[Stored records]
◆ ◆ ◆ ◆ ◆

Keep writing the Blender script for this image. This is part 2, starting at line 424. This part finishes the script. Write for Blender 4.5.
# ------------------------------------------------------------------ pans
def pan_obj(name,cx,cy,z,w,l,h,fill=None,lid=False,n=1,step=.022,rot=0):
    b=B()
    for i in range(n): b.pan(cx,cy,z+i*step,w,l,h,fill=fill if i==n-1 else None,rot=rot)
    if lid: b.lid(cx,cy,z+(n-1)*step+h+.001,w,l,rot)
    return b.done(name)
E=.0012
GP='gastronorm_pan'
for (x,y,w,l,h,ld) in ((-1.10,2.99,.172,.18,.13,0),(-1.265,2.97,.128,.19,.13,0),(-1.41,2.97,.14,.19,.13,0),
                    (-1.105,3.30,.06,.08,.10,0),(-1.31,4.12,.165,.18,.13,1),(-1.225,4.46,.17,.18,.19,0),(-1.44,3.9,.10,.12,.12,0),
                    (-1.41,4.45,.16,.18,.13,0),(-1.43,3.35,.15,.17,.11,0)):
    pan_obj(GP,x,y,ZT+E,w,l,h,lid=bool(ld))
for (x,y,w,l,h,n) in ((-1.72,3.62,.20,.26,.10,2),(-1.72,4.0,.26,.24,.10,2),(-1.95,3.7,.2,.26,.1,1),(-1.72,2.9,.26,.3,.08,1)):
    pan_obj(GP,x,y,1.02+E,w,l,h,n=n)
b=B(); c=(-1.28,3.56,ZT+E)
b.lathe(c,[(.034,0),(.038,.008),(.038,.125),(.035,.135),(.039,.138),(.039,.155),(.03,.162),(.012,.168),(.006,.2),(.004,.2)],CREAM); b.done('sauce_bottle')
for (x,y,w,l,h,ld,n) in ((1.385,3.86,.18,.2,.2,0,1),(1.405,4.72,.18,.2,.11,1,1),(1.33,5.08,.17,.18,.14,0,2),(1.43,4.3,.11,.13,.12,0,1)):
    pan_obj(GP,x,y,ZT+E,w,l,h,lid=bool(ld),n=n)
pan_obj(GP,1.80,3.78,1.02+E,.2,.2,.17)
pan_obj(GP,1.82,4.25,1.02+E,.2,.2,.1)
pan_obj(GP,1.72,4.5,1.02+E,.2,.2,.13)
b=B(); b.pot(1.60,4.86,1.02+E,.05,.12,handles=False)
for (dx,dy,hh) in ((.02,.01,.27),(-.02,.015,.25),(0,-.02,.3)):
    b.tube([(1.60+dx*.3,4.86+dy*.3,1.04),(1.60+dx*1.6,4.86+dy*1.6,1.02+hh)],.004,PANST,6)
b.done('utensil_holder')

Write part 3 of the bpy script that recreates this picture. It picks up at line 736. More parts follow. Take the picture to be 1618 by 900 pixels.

◆ ◆ ◆ ◆ ◆

■ The exercise ■
Once more, set down the full listing, verbatim.

■ Finished exercise ■
Keep writing the Blender script for this image. This is part 2, starting at line 424. This part finishes the script. Write for Blender 4.5.
# ------------------------------------------------------------------ pans
def pan_obj(name,cx,cy,z,w,l,h,fill=None,lid=False,n=1,step=.022,rot=0):
    b=B()
    for i in range(n): b.pan(cx,cy,z+i*step,w,l,h,fill=fill if i==n-1 else None,rot=rot)
    if lid: b.lid(cx,cy,z+(n-1)*step+h+.001,w,l,rot)
    return b.done(name)
E=.0012
GP='gastronorm_pan'
for (x,y,w,l,h,ld) in ((-1.10,2.99,.172,.18,.13,0),(-1.265,2.97,.128,.19,.13,0),(-1.41,2.97,.14,.19,.13,0),
                    (-1.105,3.30,.06,.08,.10,0),(-1.31,4.12,.165,.18,.13,1),(-1.225,4.46,.17,.18,.19,0),(-1.44,3.9,.10,.12,.12,0),
                    (-1.41,4.45,.16,.18,.13,0),(-1.43,3.35,.15,.17,.11,0)):
    pan_obj(GP,x,y,ZT+E,w,l,h,lid=bool(ld))
for (x,y,w,l,h,n) in ((-1.72,3.62,.20,.26,.10,2),(-1.72,4.0,.26,.24,.10,2),(-1.95,3.7,.2,.26,.1,1),(-1.72,2.9,.26,.3,.08,1)):
    pan_obj(GP,x,y,1.02+E,w,l,h,n=n)
b=B(); c=(-1.28,3.56,ZT+E)
b.lathe(c,[(.034,0),(.038,.008),(.038,.125),(.035,.135),(.039,.138),(.039,.155),(.03,.162),(.012,.168),(.006,.2),(.004,.2)],CREAM); b.done('sauce_bottle')
for (x,y,w,l,h,ld,n) in ((1.385,3.86,.18,.2,.2,0,1),(1.405,4.72,.18,.2,.11,1,1),(1.33,5.08,.17,.18,.14,0,2),(1.43,4.3,.11,.13,.12,0,1)):
    pan_obj(GP,x,y,ZT+E,w,l,h,lid=bool(ld),n=n)
pan_obj(GP,1.80,3.78,1.02+E,.2,.2,.17)
pan_obj(GP,1.82,4.25,1.02+E,.2,.2,.1)
pan_obj(GP,1.72,4.5,1.02+E,.2,.2,.13)
b=B(); b.pot(1.60,4.86,1.02+E,.05,.12,handles=False)
for (dx,dy,hh) in ((.02,.01,.27),(-.02,.015,.25),(0,-.02,.3)):
    b.tube([(1.60+dx*.3,4.86+dy*.3,1.04),(1.60+dx*1.6,4.86+dy*1.6,1.02+hh)],.004,PANST,6)
b.done('utensil_holder')

Write part 3 of the bpy script that recreates this picture. It picks up at line 736. More parts follow. Take the picture to be 1618 by 900 pixels.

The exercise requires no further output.